• EXERCISE TASK
Pull out every line below that contains the word "wide".

• STORED DATA

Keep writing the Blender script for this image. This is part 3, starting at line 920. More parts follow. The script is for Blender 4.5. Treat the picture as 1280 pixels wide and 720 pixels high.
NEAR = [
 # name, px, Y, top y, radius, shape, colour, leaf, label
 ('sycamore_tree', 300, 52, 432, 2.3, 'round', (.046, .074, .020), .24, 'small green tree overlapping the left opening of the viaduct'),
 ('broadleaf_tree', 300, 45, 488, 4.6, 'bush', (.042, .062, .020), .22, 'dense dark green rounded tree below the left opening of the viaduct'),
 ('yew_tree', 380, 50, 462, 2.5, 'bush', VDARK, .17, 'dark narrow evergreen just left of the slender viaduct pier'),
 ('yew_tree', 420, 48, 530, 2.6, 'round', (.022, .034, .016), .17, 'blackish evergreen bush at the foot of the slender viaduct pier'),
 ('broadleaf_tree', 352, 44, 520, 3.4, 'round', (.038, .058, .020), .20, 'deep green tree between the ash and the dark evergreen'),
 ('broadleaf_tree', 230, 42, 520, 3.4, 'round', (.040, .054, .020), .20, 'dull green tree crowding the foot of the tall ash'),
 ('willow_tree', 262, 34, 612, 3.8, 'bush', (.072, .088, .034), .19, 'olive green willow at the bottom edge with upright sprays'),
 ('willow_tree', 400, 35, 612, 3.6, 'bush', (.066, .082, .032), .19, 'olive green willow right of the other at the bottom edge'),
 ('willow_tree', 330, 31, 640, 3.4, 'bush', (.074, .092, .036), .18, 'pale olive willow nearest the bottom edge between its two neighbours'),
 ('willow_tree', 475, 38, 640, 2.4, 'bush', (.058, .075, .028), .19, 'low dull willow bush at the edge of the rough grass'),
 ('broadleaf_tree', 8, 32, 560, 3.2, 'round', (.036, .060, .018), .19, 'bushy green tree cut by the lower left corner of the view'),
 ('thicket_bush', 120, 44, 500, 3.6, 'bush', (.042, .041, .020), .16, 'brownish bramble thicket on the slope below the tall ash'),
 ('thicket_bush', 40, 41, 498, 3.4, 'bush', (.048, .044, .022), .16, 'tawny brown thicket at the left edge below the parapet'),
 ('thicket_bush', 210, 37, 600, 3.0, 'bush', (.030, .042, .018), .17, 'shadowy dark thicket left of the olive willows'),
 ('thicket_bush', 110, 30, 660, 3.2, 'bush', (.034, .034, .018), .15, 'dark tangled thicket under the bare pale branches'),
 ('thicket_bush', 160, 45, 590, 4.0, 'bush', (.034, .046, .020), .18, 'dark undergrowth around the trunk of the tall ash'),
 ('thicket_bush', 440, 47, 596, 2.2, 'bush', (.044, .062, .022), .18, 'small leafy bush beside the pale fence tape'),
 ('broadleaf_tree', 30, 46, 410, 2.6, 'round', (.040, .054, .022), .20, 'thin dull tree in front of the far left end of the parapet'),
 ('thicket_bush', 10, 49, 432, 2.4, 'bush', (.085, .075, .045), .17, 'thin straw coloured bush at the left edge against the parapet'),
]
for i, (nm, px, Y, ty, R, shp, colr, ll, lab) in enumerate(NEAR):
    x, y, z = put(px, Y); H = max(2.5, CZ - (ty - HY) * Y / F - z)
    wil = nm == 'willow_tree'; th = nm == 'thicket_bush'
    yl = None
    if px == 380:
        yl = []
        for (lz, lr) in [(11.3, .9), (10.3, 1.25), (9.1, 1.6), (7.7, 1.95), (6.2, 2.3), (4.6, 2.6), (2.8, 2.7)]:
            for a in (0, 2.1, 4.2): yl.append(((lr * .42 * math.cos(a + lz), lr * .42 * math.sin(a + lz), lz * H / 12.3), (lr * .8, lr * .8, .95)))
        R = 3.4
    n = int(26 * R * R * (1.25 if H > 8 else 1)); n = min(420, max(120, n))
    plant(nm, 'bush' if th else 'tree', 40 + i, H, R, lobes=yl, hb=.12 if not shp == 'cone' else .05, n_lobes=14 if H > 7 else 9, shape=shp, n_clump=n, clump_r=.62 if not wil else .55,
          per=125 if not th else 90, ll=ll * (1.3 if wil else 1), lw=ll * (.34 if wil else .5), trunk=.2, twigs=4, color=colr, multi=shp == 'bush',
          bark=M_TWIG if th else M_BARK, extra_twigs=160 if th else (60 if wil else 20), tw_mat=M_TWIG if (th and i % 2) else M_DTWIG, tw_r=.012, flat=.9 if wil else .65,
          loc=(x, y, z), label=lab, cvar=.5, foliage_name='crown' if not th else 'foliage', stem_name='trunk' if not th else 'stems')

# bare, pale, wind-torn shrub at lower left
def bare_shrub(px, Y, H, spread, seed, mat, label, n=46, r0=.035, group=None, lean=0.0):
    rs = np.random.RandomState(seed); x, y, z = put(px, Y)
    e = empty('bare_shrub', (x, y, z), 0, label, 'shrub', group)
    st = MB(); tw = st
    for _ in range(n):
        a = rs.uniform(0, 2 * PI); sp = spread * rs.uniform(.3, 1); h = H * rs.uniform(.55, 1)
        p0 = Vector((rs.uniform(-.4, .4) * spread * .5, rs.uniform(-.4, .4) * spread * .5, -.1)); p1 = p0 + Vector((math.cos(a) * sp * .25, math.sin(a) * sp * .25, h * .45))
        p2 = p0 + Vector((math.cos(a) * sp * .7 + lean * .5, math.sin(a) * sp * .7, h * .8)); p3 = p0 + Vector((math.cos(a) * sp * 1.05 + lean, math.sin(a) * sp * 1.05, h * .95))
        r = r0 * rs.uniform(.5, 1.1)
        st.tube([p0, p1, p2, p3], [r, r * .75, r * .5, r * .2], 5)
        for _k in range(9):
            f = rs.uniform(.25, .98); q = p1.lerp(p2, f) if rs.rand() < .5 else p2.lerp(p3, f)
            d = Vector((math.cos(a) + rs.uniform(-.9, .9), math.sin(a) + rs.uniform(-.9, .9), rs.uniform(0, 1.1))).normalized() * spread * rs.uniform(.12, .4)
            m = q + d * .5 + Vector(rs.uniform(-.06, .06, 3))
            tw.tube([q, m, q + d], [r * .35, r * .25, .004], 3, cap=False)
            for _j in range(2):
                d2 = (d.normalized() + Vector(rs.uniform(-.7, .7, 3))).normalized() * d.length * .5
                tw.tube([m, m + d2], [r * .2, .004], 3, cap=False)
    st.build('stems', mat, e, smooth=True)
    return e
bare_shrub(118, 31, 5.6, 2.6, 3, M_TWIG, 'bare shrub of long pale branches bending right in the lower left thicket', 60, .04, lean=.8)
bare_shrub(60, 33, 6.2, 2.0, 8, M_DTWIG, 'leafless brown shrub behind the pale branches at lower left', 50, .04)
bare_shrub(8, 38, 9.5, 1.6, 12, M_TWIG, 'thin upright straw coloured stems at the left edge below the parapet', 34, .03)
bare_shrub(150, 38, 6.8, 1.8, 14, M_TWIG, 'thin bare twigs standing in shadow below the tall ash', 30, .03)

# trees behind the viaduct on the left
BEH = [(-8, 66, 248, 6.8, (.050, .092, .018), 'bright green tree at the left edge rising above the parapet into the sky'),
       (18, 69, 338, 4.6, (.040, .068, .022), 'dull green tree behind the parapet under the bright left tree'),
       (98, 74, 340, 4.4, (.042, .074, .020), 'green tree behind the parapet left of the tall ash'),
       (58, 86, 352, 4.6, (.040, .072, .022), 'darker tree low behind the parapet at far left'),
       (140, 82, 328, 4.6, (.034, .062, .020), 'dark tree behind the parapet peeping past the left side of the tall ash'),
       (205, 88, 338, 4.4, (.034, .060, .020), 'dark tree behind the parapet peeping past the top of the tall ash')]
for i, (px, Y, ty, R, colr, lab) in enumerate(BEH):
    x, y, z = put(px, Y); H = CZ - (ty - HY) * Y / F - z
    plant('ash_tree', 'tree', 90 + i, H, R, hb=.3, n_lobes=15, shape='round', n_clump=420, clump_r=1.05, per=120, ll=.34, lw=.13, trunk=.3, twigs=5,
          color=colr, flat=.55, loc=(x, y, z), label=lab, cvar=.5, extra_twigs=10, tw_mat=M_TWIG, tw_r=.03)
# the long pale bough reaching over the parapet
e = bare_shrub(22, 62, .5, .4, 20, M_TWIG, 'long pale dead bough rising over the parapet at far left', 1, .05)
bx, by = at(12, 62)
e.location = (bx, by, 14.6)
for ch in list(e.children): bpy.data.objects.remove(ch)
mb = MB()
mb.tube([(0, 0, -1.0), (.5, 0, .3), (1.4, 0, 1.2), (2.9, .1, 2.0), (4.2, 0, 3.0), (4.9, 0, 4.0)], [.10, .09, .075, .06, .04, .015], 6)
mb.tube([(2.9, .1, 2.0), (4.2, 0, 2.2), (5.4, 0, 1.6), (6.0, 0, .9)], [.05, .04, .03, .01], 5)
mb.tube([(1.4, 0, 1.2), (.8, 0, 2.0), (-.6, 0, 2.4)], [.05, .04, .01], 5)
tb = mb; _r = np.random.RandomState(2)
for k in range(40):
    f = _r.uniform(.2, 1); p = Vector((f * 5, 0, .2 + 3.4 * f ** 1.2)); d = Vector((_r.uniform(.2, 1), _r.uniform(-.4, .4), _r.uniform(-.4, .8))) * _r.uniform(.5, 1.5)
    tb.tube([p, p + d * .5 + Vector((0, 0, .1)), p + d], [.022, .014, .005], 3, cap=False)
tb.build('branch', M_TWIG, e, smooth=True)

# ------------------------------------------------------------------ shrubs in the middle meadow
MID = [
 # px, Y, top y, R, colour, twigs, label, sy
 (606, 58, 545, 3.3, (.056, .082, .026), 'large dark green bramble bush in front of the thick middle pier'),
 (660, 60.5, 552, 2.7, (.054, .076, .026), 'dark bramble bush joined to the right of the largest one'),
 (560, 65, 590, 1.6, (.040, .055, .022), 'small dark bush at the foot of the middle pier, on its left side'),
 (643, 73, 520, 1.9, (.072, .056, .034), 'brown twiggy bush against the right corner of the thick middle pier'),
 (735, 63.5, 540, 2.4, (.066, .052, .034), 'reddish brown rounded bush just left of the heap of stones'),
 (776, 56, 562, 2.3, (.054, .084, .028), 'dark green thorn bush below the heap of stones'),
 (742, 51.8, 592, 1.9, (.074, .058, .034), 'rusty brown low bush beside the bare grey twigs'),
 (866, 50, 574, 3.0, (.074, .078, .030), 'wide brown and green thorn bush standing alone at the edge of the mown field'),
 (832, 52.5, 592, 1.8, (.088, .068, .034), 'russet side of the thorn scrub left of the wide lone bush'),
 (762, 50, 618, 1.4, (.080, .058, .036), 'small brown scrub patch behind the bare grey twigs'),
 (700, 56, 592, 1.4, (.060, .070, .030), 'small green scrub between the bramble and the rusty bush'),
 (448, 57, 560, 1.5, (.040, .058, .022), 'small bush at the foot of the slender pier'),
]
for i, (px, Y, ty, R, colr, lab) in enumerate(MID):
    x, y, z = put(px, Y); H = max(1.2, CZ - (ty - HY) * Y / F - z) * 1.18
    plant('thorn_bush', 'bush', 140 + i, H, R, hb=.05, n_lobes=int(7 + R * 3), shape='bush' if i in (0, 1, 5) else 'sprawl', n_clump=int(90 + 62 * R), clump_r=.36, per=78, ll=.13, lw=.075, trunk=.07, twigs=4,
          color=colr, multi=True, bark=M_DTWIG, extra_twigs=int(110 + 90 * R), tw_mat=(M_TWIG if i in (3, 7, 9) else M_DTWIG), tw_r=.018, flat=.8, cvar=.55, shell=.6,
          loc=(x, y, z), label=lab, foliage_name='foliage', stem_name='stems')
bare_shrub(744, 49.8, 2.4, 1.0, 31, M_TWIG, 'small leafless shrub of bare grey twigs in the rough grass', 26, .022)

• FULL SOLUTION
Keep writing the Blender script for this image. This is part 3, starting at line 920. More parts follow. The script is for Blender 4.5. Treat the picture as 1280 pixels wide and 720 pixels high.
 (866, 50, 574, 3.0, (.074, .078, .030), 'wide brown and green thorn bush standing alone at the edge of the mown field'),
 (832, 52.5, 592, 1.8, (.088, .068, .034), 'russet side of the thorn scrub left of the wide lone bush'),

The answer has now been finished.